Technically, attackers use a variety of methods once inside an environment to compromise identities. These range from dumping passwords, hashes, and usernames from system memory, abusing vulnerabilities in identity infrastructure or even grabbing credentials directly from network shares.
The challenges of defending against these attacks
Attackers don’t need malware to perform lateral movement. Attackers “live off the land” – using available tools and infrastructure and disguising themselves as legitimate users. In the Uber attack, for example, not even that was needed. The whole attack could have been instigated from a home computer, an impressive feat for an attack that managed to penetrate corporate systems with such depth.
Additionally, the disparate nature of identity inside the modern enterprise makes a consolidated view of this risk difficult. Organizations now typically use a fragmented mix of legacy on-premises identity directories and cloud-based IdPs – which don’t fully integrate with one another. This creates blind spots for attackers to slip into.
This all combines to mean that it’s very difficult to act in time to stop a threat actor moving around a network. Given the lack of visibility and the dynamic nature of lateral movement, some security teams are behind the attacker.
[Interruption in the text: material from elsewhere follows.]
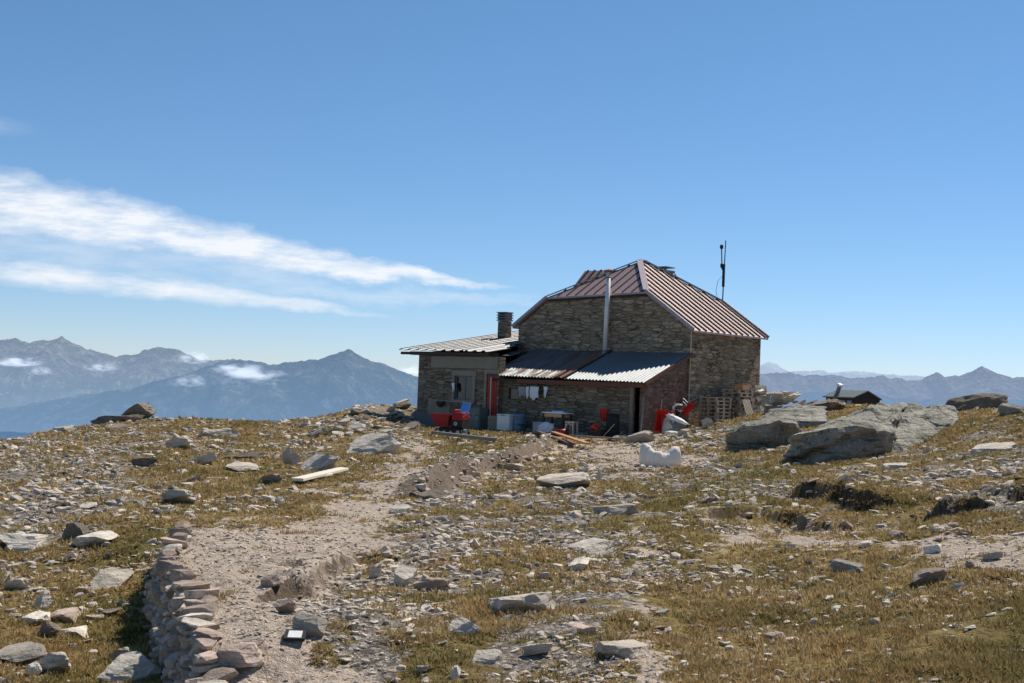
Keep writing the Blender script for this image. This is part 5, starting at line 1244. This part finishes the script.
# cirrus bands: azimuth / elevation plane
sp_ = w.n('ShaderNodeSeparateXYZ'); w.l(dirv, sp_.inputs[0])
hx = w.math('DIVIDE', sp_.outputs[0], w.math('MAXIMUM', sp_.outputs[1], .05)); hzv = w.math('DIVIDE', sp_.outputs[2], w.math('MAXIMUM', sp_.outputs[1], .05))
cmb = w.n('ShaderNodeCombineXYZ'); w.l(hx, cmb.inputs[0]); w.l(hzv, cmb.inputs[1])
def q2(px, py): d = ray(px, py); return d[0], d[2]
wn1 = w.noise(w.mapping(cmb.outputs[0], (1, 2.2, 1), (0, 0, .28)), 14, 8, .62); wn2 = w.noise(w.mapping(cmb.outputs[0], (1, 4.5, 1), (0, 0, .25)), 20, 6, .6)
def band(P, warp, fac):
    """P: picture points (col,row,half thickness) along the band"""
    Q = [(*q2(a, b), c/FPX) for a, b, c in P]
    x0, x1 = Q[0][0], Q[-1][0]; mr = w.n('ShaderNodeMapRange'); w.l(hx, mr.inputs[0]); mr.inputs[1].default_value = x0; mr.inputs[2].default_value = x1
    def curve(vals):
        lo, hi = min(vals), max(vals); hi = max(hi, lo+1e-6)
        nd = w.n('ShaderNodeFloatCurve'); cv = nd.mapping.curves[0]
        ts = [(q[0]-x0)/(x1-x0) for q in Q]; ys = [(v-lo)/(hi-lo) for v in vals]
        cv.points[0].location = (ts[0], ys[0]); cv.points[1].location = (ts[-1], ys[-1])
        for t_, y_ in list(zip(ts, ys))[1:-1]: cv.points.new(t_, y_)
        for p_ in cv.points: p_.handle_type = 'AUTO_CLAMPED'
        nd.mapping.update(); w.l(mr.outputs[0], nd.inputs['Value'])
        return w.math('MULTIPLY_ADD', nd.outputs[0], hi-lo, lo)
    c = curve([q[1] for q in Q]); h = curve([q[2] for q in Q])
    dv = w.math('ADD', w.math('SUBTRACT', hzv, c), w.math('MULTIPLY', w.math('SUBTRACT', wn1, .5), warp))
    r = w.math('DIVIDE', w.math('ABSOLUTE', dv), h)
    e1 = w.math('MULTIPLY', w.math('SUBTRACT', x1, hx), 1/.07, clamp=True)
    return w.math('MULTIPLY', w.math('MULTIPLY', w.ramp(r, [(.0, 1.), (.4, .8), (.75, .3), (1., 0.)]), fac), e1)
b1 = band([(-150,188,46),(0,203,42),(70,215,34),(140,226,30),(200,240,26),(260,252,22),(330,262,15),(400,274,11),(460,281,7),(520,290,1.5)], .034, 1.0)
b2 = band([(-150,264,15),(0,271,16),(80,279,15),(160,287,14),(240,296,11),(310,307,8),(400,318,1.5)], .022, .75)
b3 = band([(-150,240,40),(0,246,40),(120,258,34),(260,276,24),(400,296,14),(560,304,3)], .05, .3)
b4 = band([(-60,126,16),(-20,126,14),(0,127,12),(40,127,8)], .03, .3)
tex = w.math('MULTIPLY_ADD', w.ramp(wn2, [(.34, 0.), (.64, 1.)]), .62, .38)
dens = w.math('MAXIMUM', w.math('MAXIMUM', b1, b2), b3); dens = w.math('MAXIMUM', dens, b4)
dens = w.math('MULTIPLY', w.math('MULTIPLY', dens, tex), 1.3, clamp=True)
fwd = w.math('GREATER_THAN', sp_.outputs[1], .1); dens = w.math('MULTIPLY', dens, fwd)
SKY_S = .085
hs = w.n('ShaderNodeHueSaturation'); hs.inputs['Saturation'].default_value = 1.05; hs.inputs['Value'].default_value = 1.0; w.l(sky.outputs[0], hs.inputs['Color'])
tint = w.ramp(w.math('MULTIPLY', sp_.outputs[2], 3.3, clamp=True), [(0., (.60,.645,.82)), (.25, (.575,.70,.83)), (1., (.62,.815,.875))])
tnt = w.mix(1.0, hs.outputs[0], tint, 'MULTIPLY'); t2 = w.n('ShaderNodeVectorMath', operation='SCALE'); w.l(tnt, t2.inputs[0]); t2.inputs['Scale'].default_value = 1.6
ccol = w.mix(dens, t2.outputs[0], (.90/SKY_S, .94/SKY_S, 1.0/SKY_S)); w.l(ccol, bg.inputs[0]); bg.inputs[1].default_value = SKY_S
scene.cycles.volume_bounces = 1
Guidelines for lateral movement detection and prevention
Implementing multi-factor authentication in the areas of the environment that are used in such attacks suffocates a threat actor’s attempts to move laterally. Wrapping MFA around legacy applications, PAM solutions, critical IT infrastructure and access interfaces like PsExec and Remote Powershell offers a secondary challenge that stops them from being abused. Of course, security teams need to issue this in an intelligent manner which adapts to the user to ensure minimal friction.
Organizations should also seek to provide controls on the automated, non-human, identities also used in lateral movement, otherwise known as service accounts. Security teams can achieve this by building a baseline picture of activity to understand what normal behavior looks like, so they can spot and block anomalies.
Preventing lateral movement can choke off a path used by ransomware actors, prevent data breaches, and deny access to business-critical infrastructure. Done correctly, identity can become a force-multiplier for organizations, instead of having it used against them.